Jensen's inequality is a powerful tool often used in mathematical derivations and analyses. It states that for a convex function $f(x)$ and an arbitrary random variable $X$ we have the following upper bound: $$ f\left(\E X\right) \le \E f\left(X\right) $$
However, oftentimes we want the inequality to work in the other direction, to give a lower bound. In this post I'll outline one possible approach to this.
The Trick
The basic idea is very simple: let's turn our convex function into a concave function. First, define
$$ \hat{f}(x) = f\left(\tfrac{1}{x}\right) $$
As defined by Merkle, a function $h(x)$ is called reciprocally convex if $h(x)$ is concave and $\hat{h}(x) = h(1/x)$ is convex. For the sake of this discussion we'll assume $f(x)$ is reciprocally concave, that is, of course, $-f(x)$ is reciprocally convex.

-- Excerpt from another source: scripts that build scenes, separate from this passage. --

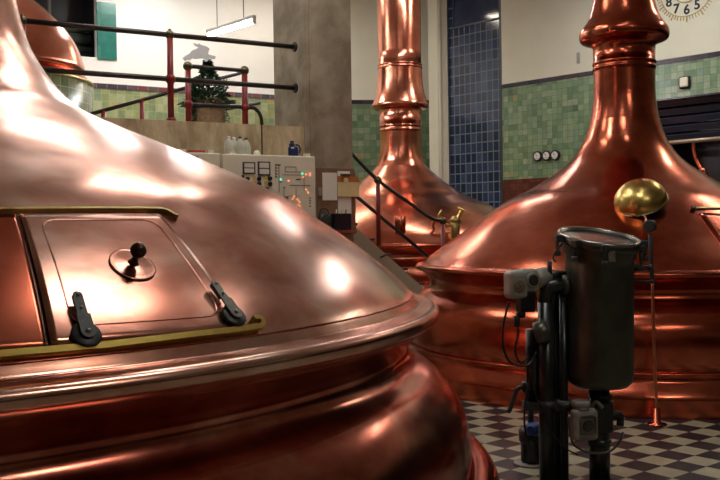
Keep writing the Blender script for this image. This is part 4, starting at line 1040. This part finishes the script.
# ------------------------------------------------------------------ lamps
def tube_lamp(p0, p1, label, rod=True, mat=TUBE, grp='fluorescent tube lamps'):
    p0, p1 = V(p0), V(p1); d = (p1 - p0).normalized(); c = (p0 + p1) / 2
    r = thing('tube_lamp', label, 'lamp', c, None, grp)
    b = B(); b.cyl(p0, p1, .030, n=16); b.build('tube', mat, r)  # tube thickened to stand in for its glow
    s_ = V((0, 0, 1)).cross(d).normalized(); m = basis(p0, d, s_, (0, 0, 1)); L = (p1 - p0).length
    b = B(); b.box(-.04, L + .04, -.035, .035, .035, .09, m, .006); b.box(-.04, -.01, -.025, .025, -.03, .035, m); b.box(L + .01, L + .04, -.025, .025, -.03, .035, m); b.build('housing', SILL, r)
    b = B()
    for t in (.2, .8): b.cyl(p0.lerp(p1, t) + V((0, 0, .09)), V((*p0.lerp(p1, t).xy, CZ)), .006, n=6)
    b.build('hanger', IRON, r)
    return r
pA, pB = at(209, 35.5, 14.0), at(253, 21, 13.1); pB.z = pA.z
tube_lamp(pA, pB, 'glowing white fluorescent tube hanging above the small fir')
def unseen_lamp(x, y, z, L, W, rot, mat, label):
    m = Matrix.Rotation(rot, 4, 'Z'); m.translation = V((x, y, z))
    r = thing('unseen_ceiling_lamp', label, 'lamp', (x, y, z), m, 'ceiling lamps over the kettles')
    b = B(); b.box(-L / 2, L / 2, -W / 2, W / 2, -.012, 0, m); b.build('diffuser', mat, r)
    b = B(); b.box(-L / 2 - .03, L / 2 + .03, -W / 2 - .03, W / 2 + .03, 0, .08, m); b.build('housing', SILL, r)
    b = B(); b.cyl((x, y, z + .08), (x, y, CZ), .012, n=8); b.build('hanger', IRON, r)
COLDP = lampmat('panel_cool', (1, .98, .93), 38)
SOFTP = lampmat('panel_soft', (1, .95, .87), 21)
WARMP = lampmat('panel_amber', (1, .88, .72), 30)
ga = math.atan2(GD.y, GD.x); ra_ = math.atan2(RD.y, RD.x)
LAMPS = [(-2.5, 9.3, 5.6, 1.1, .3, ga, SOFTP), (-.75, 8.05, 5.6, 1.2, .4, ga, SOFTP), (-.1, 9.5, 5.7, .8, .2, ra_, SOFTP),
         (-5.2, 13.2, 6.2, 1.5, .5, ra_, COLDP), (-3.2, 16.0, 6.6, 1.5, .5, ra_, COLDP), (-7.5, 12.0, 6.2, 1.5, .4, ra_, COLDP),  # unseen gallery panels, added to brighten the left wall
         (1.2, 14.25, 5.6, 1.5, .12, ra_, COLDP), (4.0, 13.6, 6.2, 1.6, .4, ra_, COLDP), (6.1, 10.9, 5.7, 1.4, .3, ra_, WARMP),
         (-1.2, 17.6, 6.6, 1.4, .3, ga, WARMP), (.7, 4.6, 6.4, 1.6, .4, ga, SOFTP), (2.3, 6.6, 6.4, .6, .12, ga, SOFTP), (3.0, 1.0, 5.8, 1.4, .35, ga, WARMP)]  # near panels are unseen, added to lighten the hatch and foreground steel
for i, (x, y, z, L, W, rot, mat) in enumerate(LAMPS):
    unseen_lamp(x, y, z, L, W, rot, mat, 'unseen rectangular lamp panel, one of a set for kettle highlights and added fill light')

# ------------------------------------------------------------------ world and view
wd = bpy.data.worlds.new('world'); S.world = wd; wd.use_nodes = True
wd.node_tree.nodes['Background'].inputs[0].default_value = (.05, .05, .07, 1); wd.node_tree.nodes['Background'].inputs[1].default_value = .3
S.view_settings.view_transform = 'Standard'; S.view_settings.look = 'None'; S.view_settings.gamma = 1; S.view_settings.use_curve_mapping = False
S.view_settings.exposure = 0.22
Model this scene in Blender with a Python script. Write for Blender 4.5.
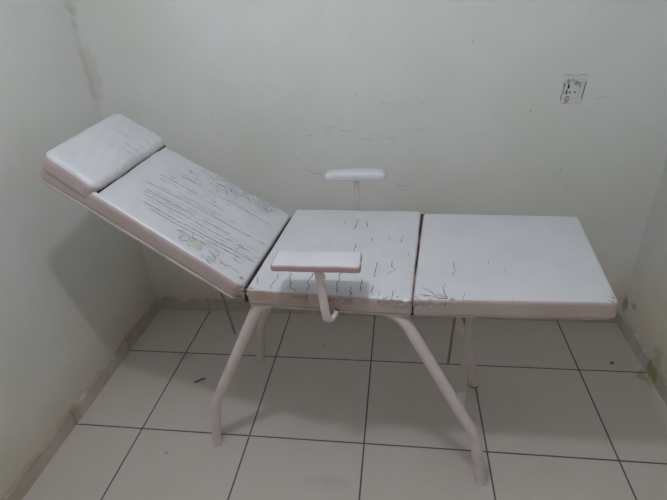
import bpy, math, random
from mathutils import Vector, Matrix

scene = bpy.context.scene
for o in list(bpy.data.objects):
    bpy.data.objects.remove(o)

# ------------------------------------------------------------------ camera
cam_data = bpy.data.cameras.new('camera')
cam = bpy.data.objects.new('camera', cam_data)
scene.collection.objects.link(cam)
cam_data.sensor_fit = 'HORIZONTAL'
cam_data.sensor_width = 36.0
cam_data.lens = 476.35 / 667.0 * 36.0
cam_data.clip_start = 0.02
RIGHT = Vector((0.99013, 0.12662, -0.06007))
UP = Vector((-0.01085, 0.49658, 0.86792))
FWD = Vector((-0.13972, 0.8587, -0.49306))
M = Matrix((RIGHT, UP, -FWD)).transposed().to_4x4()
M.translation = Vector((1.479465, -1.650645, 1.53324))
cam.matrix_world = M
scene.camera = cam

# ------------------------------------------------------------------ light
world = bpy.data.worlds.new('world')
scene.world = world
world.use_nodes = True
world.node_tree.nodes['Background'].inputs[0].default_value = (0.05, 0.05, 0.05, 1)
world.node_tree.nodes['Background'].inputs[1].default_value = 0.2

lamp_data = bpy.data.lights.new('ceiling_bulb', 'POINT')
lamp_data.energy = 21.5
lamp_data.color = (0.90, 0.945, 1.0)
lamp_data.shadow_soft_size = 0.042
lamp = bpy.data.objects.new('ceiling_bulb', lamp_data)
lamp.location = (1.20, -1.00, 2.25)
scene.collection.objects.link(lamp)

scene.view_settings.view_transform = 'Standard'
scene.view_settings.look = 'None'
scene.view_settings.exposure = 0.0
scene.view_settings.gamma = 1.0
scene.view_settings.use_curve_mapping = False

random.seed(7)

# ------------------------------------------------------------------ materials
def new_mat(name, color, rough=0.6, spec=0.4):
    m = bpy.data.materials.new(name)
    m.use_nodes = True
    b = m.node_tree.nodes['Principled BSDF']
    b.inputs['Base Color'].default_value = (*color, 1)
    b.inputs['Roughness'].default_value = rough
    b.inputs['Specular IOR Level'].default_value = spec
    return m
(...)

Next, we'll need an unbiased estimator $Y$ of the reciprocal of the mean $\E X$, that is, $Y$ should satisfy the following:
$$ \E Y = \frac{1}{\E X} $$
Now, the rest is simple algebra and the standard Jensen's inequality (remember $\hat{f}$ is concave by definition): $$ f\left(\E X\right) = \hat{f}\left(\frac{1}{\E X}\right) = \hat{f}\left(\E Y\right) \ge \E \hat{f}\left(Y\right) = \E f\left(\frac{1}{Y}\right) \tag{1} $$
Example
This trick is actually the reason why we can have both upper and lower bounds on the log marginal likelihood in latent variable models. Indeed, consider the following example:
$$ f(x) := -\log(x), \quad X := p(x \mid Z), \quad Z \sim p(z) $$
This is the standard Variational Inference setup. Putting it all together, we'd like to give bounds on
$$ -\log \left( \E_{Z \sim p(z)} p(x|Z) \right) = -\log p(x) $$
Normally, in VI we use the standard Jensen's Inequality to obtain an upper bound on this negative log-likelihood, and all is good. However, sometimes we need lower bounds on the same quantity. This is where the framework above comes to the rescue.
First, it's easy to see that we're very lucky – $f(x)$ is indeed reciprocally concave: $-\log(x)$ is convex, and $-\log\tfrac{1}{x} = \log(x)$ is concave.
Next, we need an unbiased estimator $Y$ of the inverse mean of $X$, that is, an unbiased estimator of $1/p(x)$. Such estimator can be given this way:
$$ \frac{1}{p(x)} = \int \frac{q(z)}{p(x)} dz = \int \frac{q(z) p(z|x)}{p(x) p(z | x)} dz = \E_{p(z|x)} \frac{q(z)}{p(x, z)} $$
Where $q(z)$ is an arbitrary distribution. Thus, the estimator is $Y$ generated by r.v. $Z$: $$ Y := \frac{q(Z)}{p(x, Z)}, \quad Z \sim p(z|x) $$
Now, putting these into (1) we obtain: $$ -\log p(x) \ge -\E_{p(z|x)} \log \frac{p(x, z)}{q(z)} $$ Or, equivalently, $$ \log p(x) \le \E_{p(z|x)} \log \frac{p(x, z)}{q(z)} $$ By the way, for comparison, here's the classical lower bound obtained through the standard Jensen's Inequality. Curiously, the only difference is where the random variables $z$ are coming from: $$ \log p(x) \ge \E_{q(z)} \log \frac{p(x, z)}{q(z)} $$
Generalization
Why limit ourselves to a particular $\hat{f} = f \circ (1/x)$? One can consider other invertible functions $g(x)$ instead of the $1/x$. Here's the recipe:
- Define $f^{[g]}(x) = f(g(x))$
- First, we need $f^{[g]}(x)$ to be concave
- Second, we need an unbiased estimator $Y$ of $g^{-1}(\E X)$
This leads to a generalization of (1): $$ f\left(\E X\right) = f^{[g]}\left( g^{-1}(\E X) \right) = f^{[g]}\left( \E Y \right) \ge \E f^{[g]}\left( Y \right) = \E f\left( g(Y) \right) $$
Conclusion
This trick is simple, and perhaps obvious even without any fancy words such as reciprocal convexity. Moreover, it has its limitations: you either need to get lucky with $f(x)$ being reciprocally concave, or need to find an invertible $g(x)$ such that $f \circ g$ is concave. But even that's not enough, as you also need to construct an unbiased estimator $Y$, and if you fancy practical applications, efficiency of the resulting bound will heavily depend on the quality of this estimator.
Nevertheless, I believe this is an interesting idea and it might prove itself useful in various analyses and derivations.